Room glut casts shadow over Maldives hotel takings

Hotels in the Maldives are reporting weaker performances as a result of a room oversupply aggravated by a lack of destination marketing.

While total arrivals in the destination had risen 4.2 per cent in 2016 over 2015, achieving a record high of 1.3 million visitors, hotel occupancies fell to 64.2 per cent from 67.4 per cent in 2015.

Maldives aerial

According to latest STR Global figures, revPAR for hotels there slipped 12.8 per cent in 3Q2016 over the same period in 2015.

Not helping matters is the continual expansion of accommodation inventory. The number of resorts rose from 108 in 2015 to 117 last year while the total number of beds in all accommodation units – resorts, hotels, guesthouses and safari boats – went up to 30,544 from 28,276 in 2015.

Early last month, New York-based Dream Hotel announced plans to build an integrated resort across three islands, with over 500 villas to be ready for occupation in 2019/2020.

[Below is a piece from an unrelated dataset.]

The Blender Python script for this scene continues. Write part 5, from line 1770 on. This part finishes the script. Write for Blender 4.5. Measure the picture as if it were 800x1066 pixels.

The Maldives Association of Tourism Industry (MATI), the main body of hotel owners, at its annual general meeting last month urged the government to intensify destination marketing activities to reverse hotels’ fortunes. But it was a call long made by inbound travel operators.

MATI chairman Mohamed Umar Manik, who is also the owner of Universal Group, the largest group of resorts in the destination, lamented that yield was not growing in tandem with arrival figures.

He pointed to a 4.4 per cent decline in Tourism Goods and Services tax receipts last year. Industry officials explained that the decline was due to shorter stays and lower tourism spend.

With these declines in view, industry players have expressed dismay over a cut in state marketing budgets at a time when more of such activities are in fact needed.

Abdulla Ghiyas, president of the Maldives Association of Travel Agents & Tour Operators, said the government’s 2017 destination marketing budget had been pruned to just US$2 million from the original US$8 million. Government officials have declined to comment on this.